Drain lids in proposed extension site!?!

Discussion in 'Getting Started FAQ' started by BradleyMc, Aug 29, 2018.

  1. BradleyMc

    BradleyMc New Member


    Myself and my partner are in the process of buying our first house. The house we have identified is quite small however has a large garden, something we would like to exploit by installing a full width single story extension.

    Upon inspecting the site, it has become apparent that there are two Drain lids in the proposed area where we would like to construct the extension. I have contacted Thanes Water who are responsible for the drainage services within the area who have stated they are shared pipes (sewers). As we are an end of terraced house, the end which is closer to the main Thames water outlet we are confident everyone else’s and our waste runs through these pipes towards the road.

    I personally have no experience with drains so decided to turn to the internet. I have come across a few solutions some more costly then others and some actually not possible (double sealed lid in existing location with acces in house as Thanes Water do not allow this - conversation I had this morning with them).

    The solutions that I have conjured in my head are as follows, please bare in mind I have no drainage experience and this is all from online research:

    - Install a “Y” junction to take the inspection chamber further down the garden, away from the proposed site.

    - install a new independent pipe for our property Run this parallel to the existing pipe, this takes away the need for an inspection chamber as there is now no join?

    - write to the council (third party) and request we move the inspection chamber to the other side of our boundary.

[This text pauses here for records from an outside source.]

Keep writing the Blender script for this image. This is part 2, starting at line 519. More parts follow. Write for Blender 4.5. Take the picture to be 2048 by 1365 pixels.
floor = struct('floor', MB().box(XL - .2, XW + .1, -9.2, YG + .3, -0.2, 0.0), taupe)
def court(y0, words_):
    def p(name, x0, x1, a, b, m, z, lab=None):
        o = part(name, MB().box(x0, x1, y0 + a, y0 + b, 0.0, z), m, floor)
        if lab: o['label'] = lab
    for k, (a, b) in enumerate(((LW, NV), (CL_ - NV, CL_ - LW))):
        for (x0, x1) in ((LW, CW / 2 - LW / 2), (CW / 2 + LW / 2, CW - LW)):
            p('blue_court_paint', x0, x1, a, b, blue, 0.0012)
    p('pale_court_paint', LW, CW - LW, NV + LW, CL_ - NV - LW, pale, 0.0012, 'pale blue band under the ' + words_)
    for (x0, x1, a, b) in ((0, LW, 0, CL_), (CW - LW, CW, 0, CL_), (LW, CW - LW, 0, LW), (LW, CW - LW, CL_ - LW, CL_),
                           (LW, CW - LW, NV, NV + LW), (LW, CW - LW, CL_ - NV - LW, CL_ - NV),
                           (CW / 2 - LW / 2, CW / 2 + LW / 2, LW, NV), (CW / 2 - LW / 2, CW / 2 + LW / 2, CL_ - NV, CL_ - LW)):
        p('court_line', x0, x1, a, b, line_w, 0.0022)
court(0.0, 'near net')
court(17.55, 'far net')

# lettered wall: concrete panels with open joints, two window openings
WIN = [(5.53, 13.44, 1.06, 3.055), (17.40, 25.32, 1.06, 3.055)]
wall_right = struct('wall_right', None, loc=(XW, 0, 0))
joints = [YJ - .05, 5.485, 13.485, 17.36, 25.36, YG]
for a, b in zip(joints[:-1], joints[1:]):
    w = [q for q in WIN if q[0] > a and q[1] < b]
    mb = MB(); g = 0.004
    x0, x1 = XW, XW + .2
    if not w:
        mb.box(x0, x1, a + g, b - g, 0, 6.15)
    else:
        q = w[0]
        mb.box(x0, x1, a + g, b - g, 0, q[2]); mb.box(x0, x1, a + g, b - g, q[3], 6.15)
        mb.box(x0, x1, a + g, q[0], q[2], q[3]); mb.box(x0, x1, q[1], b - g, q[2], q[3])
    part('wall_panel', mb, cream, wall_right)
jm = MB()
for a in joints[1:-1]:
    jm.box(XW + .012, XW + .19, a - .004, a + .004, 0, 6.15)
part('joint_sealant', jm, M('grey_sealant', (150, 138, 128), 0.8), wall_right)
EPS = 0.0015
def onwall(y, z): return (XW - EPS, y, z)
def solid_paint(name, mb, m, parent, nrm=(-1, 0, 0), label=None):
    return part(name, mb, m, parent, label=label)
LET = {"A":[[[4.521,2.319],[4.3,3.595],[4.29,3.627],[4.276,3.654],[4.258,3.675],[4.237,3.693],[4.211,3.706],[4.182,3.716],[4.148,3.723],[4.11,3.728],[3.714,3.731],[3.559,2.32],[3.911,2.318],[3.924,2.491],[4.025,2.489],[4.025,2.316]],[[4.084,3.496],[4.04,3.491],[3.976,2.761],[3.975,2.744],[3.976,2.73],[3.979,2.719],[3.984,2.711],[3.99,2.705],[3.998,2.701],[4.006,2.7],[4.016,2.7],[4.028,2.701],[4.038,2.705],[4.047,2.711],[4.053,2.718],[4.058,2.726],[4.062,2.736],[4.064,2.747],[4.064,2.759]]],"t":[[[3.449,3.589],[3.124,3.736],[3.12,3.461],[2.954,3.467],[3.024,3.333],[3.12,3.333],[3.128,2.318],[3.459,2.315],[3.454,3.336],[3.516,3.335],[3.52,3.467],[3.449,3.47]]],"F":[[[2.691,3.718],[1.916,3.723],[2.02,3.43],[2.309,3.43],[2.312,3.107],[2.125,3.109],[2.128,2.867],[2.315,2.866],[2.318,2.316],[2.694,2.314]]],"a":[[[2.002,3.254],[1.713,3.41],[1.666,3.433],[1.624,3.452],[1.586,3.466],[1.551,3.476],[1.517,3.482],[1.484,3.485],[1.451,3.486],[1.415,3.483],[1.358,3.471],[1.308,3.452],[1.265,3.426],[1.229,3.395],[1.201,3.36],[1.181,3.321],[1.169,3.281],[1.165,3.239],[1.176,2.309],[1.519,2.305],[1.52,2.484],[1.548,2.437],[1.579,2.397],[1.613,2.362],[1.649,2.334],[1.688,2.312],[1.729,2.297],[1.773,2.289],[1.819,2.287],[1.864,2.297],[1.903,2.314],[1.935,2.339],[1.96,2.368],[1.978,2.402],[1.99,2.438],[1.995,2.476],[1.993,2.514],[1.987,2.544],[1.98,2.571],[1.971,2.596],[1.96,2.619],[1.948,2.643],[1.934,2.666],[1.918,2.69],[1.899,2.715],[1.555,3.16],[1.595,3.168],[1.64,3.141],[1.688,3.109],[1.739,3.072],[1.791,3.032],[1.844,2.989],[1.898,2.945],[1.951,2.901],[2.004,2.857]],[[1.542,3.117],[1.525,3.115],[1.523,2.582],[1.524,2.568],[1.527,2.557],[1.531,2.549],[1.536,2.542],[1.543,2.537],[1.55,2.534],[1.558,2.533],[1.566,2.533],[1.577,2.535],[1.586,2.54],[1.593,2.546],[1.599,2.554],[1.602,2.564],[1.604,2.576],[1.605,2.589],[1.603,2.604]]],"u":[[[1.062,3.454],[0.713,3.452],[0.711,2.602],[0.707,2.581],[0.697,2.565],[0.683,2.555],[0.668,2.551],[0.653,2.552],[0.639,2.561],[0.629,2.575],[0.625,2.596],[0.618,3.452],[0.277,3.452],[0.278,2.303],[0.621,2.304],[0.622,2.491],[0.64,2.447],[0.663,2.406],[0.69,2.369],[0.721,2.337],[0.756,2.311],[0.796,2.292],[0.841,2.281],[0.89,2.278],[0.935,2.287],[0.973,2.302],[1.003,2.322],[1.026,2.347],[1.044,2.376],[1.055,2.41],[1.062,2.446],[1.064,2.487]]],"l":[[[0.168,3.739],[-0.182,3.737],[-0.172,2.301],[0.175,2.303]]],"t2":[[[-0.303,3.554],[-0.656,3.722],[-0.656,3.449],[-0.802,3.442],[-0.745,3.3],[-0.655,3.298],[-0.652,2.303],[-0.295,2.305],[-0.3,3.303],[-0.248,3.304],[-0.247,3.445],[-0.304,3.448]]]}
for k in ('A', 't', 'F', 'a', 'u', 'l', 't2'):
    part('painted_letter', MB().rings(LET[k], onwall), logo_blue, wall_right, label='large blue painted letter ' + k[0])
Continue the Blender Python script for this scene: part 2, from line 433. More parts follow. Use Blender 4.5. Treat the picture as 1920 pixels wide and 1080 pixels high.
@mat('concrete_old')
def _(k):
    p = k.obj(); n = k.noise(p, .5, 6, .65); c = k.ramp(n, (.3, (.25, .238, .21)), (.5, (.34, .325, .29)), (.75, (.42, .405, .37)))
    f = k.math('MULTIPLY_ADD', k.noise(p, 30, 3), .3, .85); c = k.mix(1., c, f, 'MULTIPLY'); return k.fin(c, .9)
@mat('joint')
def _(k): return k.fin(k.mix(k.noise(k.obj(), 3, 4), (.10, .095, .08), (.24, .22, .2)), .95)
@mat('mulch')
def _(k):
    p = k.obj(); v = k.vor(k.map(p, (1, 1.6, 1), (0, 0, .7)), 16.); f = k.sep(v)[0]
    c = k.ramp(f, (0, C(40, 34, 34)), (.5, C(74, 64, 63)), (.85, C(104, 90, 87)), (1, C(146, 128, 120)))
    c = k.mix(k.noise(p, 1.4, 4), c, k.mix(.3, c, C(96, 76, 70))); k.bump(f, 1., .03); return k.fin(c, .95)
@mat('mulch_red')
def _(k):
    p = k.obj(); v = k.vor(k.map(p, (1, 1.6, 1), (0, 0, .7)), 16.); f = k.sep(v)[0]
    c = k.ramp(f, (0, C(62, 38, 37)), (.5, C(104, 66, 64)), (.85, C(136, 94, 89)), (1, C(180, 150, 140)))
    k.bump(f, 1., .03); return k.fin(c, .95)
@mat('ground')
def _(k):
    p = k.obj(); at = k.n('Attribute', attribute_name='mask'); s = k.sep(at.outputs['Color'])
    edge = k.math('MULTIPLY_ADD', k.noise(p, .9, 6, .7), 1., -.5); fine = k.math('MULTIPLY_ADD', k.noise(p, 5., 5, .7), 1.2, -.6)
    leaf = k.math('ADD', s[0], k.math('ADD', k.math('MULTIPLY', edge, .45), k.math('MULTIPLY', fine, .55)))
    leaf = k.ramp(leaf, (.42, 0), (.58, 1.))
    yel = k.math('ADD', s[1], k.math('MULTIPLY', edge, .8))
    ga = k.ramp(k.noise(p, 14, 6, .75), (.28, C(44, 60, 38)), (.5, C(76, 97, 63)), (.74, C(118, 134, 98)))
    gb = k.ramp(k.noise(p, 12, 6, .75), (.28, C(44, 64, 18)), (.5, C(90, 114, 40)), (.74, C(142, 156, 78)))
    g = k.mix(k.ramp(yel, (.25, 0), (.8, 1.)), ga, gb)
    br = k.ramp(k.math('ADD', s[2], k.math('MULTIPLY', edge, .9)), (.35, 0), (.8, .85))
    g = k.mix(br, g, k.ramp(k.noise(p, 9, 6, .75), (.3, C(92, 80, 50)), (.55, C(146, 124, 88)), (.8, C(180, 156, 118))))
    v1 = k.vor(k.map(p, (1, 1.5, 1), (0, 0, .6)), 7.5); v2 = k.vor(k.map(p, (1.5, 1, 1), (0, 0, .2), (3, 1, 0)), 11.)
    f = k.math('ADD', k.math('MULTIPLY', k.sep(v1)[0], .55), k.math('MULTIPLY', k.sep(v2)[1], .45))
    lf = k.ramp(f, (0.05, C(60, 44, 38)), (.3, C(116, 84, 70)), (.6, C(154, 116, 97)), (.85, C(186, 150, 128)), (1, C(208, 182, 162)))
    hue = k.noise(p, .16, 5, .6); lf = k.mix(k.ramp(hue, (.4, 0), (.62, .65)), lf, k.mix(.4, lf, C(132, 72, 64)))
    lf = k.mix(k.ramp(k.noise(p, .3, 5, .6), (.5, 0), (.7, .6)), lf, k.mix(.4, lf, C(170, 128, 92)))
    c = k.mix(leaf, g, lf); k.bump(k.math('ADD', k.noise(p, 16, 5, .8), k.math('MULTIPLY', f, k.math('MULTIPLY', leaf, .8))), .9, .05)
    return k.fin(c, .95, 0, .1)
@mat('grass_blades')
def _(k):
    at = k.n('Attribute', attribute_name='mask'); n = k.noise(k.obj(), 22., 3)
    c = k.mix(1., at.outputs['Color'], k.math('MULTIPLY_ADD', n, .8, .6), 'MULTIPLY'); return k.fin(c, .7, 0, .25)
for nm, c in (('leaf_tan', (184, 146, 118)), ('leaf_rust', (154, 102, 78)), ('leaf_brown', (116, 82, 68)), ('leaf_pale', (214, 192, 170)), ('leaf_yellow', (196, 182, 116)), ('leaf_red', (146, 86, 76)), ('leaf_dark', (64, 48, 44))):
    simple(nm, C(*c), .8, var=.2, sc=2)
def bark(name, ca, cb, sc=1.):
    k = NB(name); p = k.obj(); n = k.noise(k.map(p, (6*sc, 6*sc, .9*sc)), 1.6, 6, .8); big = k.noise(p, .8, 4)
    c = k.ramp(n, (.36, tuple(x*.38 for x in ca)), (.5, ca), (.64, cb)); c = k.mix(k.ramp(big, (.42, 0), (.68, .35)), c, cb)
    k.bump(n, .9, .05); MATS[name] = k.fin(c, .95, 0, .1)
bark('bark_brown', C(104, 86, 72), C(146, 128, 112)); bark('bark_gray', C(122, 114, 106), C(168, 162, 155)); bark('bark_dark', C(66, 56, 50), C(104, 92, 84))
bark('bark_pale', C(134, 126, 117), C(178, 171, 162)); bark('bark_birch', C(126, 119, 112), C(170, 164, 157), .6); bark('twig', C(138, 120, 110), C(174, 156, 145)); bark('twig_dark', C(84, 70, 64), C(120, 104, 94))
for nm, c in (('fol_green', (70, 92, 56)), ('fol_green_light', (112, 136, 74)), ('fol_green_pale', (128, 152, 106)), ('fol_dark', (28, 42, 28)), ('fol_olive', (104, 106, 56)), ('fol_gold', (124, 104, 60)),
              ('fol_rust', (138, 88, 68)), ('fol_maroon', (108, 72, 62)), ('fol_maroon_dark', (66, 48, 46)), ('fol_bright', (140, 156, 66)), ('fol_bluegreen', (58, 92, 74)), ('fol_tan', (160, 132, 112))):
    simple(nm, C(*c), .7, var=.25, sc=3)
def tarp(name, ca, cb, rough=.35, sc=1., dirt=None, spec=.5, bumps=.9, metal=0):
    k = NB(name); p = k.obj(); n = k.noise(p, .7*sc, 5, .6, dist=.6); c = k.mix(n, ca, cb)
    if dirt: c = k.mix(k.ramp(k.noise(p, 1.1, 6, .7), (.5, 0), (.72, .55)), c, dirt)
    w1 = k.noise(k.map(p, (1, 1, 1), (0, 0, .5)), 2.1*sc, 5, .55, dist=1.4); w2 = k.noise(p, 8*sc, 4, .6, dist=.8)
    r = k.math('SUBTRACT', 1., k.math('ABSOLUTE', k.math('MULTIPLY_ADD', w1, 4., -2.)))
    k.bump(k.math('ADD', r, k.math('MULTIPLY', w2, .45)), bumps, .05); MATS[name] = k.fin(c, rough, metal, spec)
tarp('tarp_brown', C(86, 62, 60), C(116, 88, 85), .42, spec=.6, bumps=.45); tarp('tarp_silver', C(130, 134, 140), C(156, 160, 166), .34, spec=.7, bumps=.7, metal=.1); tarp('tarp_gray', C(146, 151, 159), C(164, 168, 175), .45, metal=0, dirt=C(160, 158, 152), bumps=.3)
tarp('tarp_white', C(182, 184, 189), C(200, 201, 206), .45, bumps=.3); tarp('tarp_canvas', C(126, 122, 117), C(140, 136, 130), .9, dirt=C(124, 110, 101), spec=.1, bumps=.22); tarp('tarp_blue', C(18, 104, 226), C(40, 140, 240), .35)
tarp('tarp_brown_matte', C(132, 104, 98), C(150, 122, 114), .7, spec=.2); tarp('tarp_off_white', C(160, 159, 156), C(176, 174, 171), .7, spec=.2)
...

    Ive decided to raise my concerns on this forum in hope of finding a cost effective or realistic solution. All opinions are welcome, positive or negative as well as insights from those with similar experiences and how you overcome them.

    Thanks in advance for taking the time to respond!
  2. chippie244

    chippie244 Well-Known Member

    Or buy a different house.
    rogerk101 and Heat like this.
  3. Heat

    Heat Well-Known Member

    You need an expert (builder or plumber exoerienced with sewer work will do) to take a look at it all and give you a definite answer.
    Whatever needs done to the sewer will require a plan and building control approval and inspection, especially on a shared sewer system.
    I also would try to buy another house tbh, but if you really want that house and sewer proves to be not impossible, then fine
  4. KIAB

    KIAB Well-Known Member

    Walk away & find another house.

    Not worth the hassle & grief to sort out,can/will end up costing a fortune to sort out.

    With them being Thames Water & public sewers, you could be looking at thousands & not hundreds to move them, if they can be moved.
    Last edited: Aug 30, 2018
    rogerk101 likes this.
  5. rogerk101

    rogerk101 Well-Known Member

    This is a legal / bureaucratic issue with Thames Water, and not a plumbing or building regs issue.
    Your conveyancing lawyer is usually responsible for pointing out issues with the deeds of the property you're looking to buy. He/she should have pointed out that the deeds contain least one easement, which provides the sewer supplier their public sewerage rights on the property. This is necessary because they use the property to convey waste from more than just the waste generated on the property ... it conveys waste from other neighbouring properties, making them public sewers.
    Even the world's most competent plumber is still just a plumber. Even the best intentioned building control office can only judge whether or not something adheres to building regulations. This is a matter for you (or your lawyer) and Thames Water.
    KIAB likes this.
  6. Penelopejean

    Penelopejean New Member

    Hello BradleyMc,
    I was wondering if you decided to buy that house? Last year my daughter bought a similar type ex-Local Authority house with a quite an old conservatory which had been built over her shared mains drain, probably illegally. The manhole cover is hidden under vinyl flooring. I don't think she'll have a chance to update the conservatory or ever build an extension but I think once the 2 bedroomed house is too small for them she will have to move. Enjoy the lovely large garden as she does in the meantime and look forward to buying a larger house later on.
    Good Luck Penny
  7. Richard_

    Richard_ Active Member

    It's not impossible to build over a sewer and other utilities but it would be ridiculously expensive for a small house. Also the water company retain the right to dig up the sewer which for a single storey extension would probably demolish it.

    That's a big reason why shopping centre layouts often follow the old street pattern for the walkways, or office developments are divided into blocks on the old street layout. It's just in case someone needs to dig a big hole to reach major utility routes.

    However.... there's always an alternate. If the sewer only serves a single set of terraces it'll be small enough to squeeze alongside the fence line with a clear strip a few metres wide for maintenance. The legal fees will run into thousands so unaffordable for a single storey extension.

    If the diversion liberated land for a 4 bed house then it might be worth it.